— Start Supplied data —

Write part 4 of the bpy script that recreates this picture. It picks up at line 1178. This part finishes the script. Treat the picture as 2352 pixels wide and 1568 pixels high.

— End Supplied data —
— Start Supplied data —

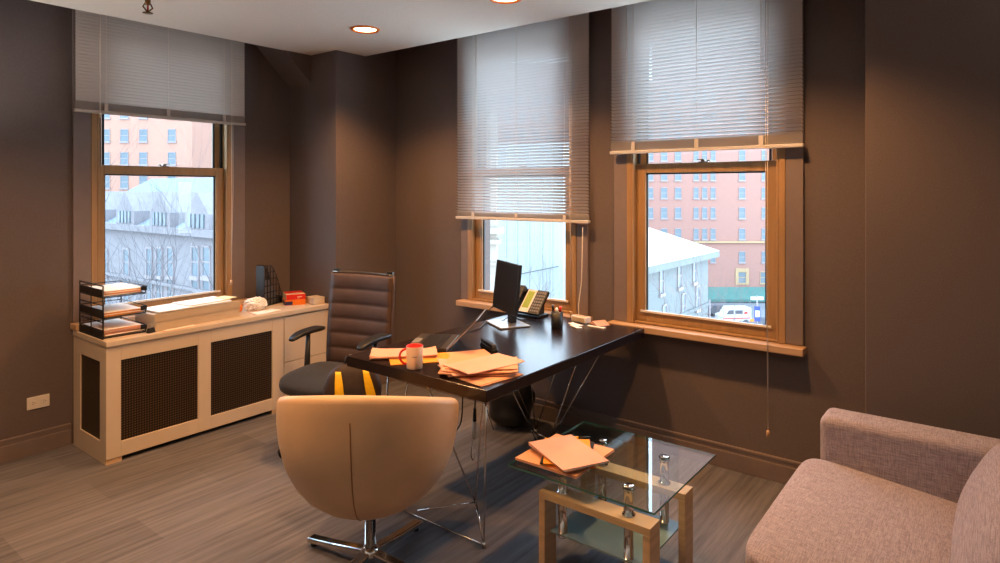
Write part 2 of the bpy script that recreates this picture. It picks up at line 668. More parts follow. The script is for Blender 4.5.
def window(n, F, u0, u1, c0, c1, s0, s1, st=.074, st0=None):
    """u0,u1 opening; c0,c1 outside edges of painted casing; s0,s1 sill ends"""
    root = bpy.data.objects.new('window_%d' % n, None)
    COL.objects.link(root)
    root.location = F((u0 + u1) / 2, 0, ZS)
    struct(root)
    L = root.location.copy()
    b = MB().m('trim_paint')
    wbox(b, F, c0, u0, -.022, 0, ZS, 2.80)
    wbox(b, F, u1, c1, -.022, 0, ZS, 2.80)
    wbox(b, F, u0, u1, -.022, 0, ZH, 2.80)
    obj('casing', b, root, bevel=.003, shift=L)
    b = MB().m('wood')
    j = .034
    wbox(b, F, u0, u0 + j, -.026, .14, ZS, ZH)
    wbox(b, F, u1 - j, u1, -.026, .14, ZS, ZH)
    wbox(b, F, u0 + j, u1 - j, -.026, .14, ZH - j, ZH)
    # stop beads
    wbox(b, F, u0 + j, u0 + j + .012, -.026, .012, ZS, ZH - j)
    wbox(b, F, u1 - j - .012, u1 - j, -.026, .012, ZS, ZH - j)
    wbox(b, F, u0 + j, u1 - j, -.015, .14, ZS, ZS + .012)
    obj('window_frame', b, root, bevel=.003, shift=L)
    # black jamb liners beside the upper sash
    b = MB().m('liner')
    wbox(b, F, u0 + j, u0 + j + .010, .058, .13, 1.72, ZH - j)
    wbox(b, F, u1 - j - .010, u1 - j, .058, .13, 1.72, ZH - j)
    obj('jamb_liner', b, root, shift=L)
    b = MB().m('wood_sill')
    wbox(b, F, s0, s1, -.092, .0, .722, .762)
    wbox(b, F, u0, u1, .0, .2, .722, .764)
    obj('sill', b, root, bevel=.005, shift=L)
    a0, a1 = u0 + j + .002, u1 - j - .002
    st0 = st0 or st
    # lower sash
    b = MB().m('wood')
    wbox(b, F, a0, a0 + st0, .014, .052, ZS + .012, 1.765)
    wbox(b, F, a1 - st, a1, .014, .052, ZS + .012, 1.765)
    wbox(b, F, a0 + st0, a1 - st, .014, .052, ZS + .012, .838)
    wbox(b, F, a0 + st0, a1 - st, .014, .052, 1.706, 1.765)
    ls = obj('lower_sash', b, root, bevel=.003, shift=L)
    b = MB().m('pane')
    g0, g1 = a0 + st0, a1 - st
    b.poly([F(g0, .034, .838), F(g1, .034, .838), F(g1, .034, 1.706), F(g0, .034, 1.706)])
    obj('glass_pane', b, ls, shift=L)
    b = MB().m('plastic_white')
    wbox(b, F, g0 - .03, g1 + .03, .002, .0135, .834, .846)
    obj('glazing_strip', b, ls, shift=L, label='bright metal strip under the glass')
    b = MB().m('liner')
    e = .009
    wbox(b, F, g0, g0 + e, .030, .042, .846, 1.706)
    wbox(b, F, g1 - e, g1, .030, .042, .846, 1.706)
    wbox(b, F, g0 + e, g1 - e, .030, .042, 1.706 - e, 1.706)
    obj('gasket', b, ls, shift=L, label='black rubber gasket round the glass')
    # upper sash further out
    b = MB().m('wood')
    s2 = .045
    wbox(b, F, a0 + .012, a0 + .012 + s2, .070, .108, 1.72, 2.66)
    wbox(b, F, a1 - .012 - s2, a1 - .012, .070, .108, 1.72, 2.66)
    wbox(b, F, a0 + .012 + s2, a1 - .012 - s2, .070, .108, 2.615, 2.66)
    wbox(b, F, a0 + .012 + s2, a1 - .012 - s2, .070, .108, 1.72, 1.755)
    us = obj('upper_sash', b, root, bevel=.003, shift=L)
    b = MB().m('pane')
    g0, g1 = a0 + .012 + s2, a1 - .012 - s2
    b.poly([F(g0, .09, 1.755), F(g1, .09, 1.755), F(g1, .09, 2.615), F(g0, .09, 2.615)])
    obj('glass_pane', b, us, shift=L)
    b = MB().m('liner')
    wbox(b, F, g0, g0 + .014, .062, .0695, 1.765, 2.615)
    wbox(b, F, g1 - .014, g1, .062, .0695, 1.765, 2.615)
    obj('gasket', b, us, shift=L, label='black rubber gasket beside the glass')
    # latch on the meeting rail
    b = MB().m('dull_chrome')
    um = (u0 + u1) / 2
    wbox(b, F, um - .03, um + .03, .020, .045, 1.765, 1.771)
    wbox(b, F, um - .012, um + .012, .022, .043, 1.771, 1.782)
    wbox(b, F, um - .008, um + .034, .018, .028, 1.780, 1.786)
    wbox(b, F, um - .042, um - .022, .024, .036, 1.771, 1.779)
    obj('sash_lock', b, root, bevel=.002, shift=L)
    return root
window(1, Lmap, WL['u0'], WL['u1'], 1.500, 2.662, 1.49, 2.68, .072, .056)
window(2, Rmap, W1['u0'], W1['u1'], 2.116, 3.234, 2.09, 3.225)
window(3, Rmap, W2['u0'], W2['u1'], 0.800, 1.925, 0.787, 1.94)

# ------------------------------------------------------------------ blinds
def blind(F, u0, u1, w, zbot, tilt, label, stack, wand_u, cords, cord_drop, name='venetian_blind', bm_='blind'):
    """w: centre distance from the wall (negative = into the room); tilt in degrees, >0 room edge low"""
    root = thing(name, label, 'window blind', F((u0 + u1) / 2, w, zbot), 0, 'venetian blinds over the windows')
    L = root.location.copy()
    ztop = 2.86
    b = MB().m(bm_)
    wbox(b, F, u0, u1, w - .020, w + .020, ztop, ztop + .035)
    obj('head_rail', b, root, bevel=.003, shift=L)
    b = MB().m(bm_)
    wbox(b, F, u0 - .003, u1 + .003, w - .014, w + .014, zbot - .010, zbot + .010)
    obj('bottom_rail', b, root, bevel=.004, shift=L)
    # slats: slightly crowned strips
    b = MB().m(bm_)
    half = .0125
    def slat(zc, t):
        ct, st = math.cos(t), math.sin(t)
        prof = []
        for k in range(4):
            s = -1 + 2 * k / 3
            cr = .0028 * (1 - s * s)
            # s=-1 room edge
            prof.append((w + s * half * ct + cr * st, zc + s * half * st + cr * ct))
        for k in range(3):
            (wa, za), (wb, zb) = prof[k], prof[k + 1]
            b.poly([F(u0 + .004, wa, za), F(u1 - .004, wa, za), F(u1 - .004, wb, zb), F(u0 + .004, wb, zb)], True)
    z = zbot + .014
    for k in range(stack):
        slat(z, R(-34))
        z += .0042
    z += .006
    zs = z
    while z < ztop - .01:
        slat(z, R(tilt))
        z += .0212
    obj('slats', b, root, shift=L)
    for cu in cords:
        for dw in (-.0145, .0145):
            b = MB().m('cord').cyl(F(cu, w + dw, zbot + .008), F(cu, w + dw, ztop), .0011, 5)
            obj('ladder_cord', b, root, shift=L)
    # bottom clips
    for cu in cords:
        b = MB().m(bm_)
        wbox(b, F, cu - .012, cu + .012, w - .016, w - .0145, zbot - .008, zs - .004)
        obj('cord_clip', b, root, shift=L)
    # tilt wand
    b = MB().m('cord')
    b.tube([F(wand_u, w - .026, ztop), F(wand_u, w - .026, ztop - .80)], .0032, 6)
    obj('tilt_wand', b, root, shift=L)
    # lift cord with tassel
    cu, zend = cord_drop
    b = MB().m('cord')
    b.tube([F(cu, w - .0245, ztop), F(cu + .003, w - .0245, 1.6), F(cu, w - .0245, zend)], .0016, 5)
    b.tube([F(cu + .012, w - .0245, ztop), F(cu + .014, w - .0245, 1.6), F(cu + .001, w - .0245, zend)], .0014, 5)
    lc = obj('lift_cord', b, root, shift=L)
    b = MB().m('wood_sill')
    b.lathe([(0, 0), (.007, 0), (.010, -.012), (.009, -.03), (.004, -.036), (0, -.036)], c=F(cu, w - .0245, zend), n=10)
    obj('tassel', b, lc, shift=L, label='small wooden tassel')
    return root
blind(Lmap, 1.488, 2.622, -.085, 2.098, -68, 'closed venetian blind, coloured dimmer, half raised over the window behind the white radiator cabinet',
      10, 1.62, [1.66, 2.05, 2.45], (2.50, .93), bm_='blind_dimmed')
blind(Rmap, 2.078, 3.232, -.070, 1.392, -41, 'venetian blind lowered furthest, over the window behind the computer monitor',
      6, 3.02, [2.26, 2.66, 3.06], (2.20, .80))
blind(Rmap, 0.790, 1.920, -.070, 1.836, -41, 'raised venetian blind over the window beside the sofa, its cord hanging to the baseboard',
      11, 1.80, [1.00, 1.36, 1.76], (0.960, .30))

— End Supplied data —

Using the records above, find and show each line with the string "this".

Write part 4 of the bpy script that recreates this picture. It picks up at line 1178. This part finishes the script. Treat the picture as 2352 pixels wide and 1568 pixels high.
Write part 2 of the bpy script that recreates this picture. It picks up at line 668. More parts follow. The script is for Blender 4.5.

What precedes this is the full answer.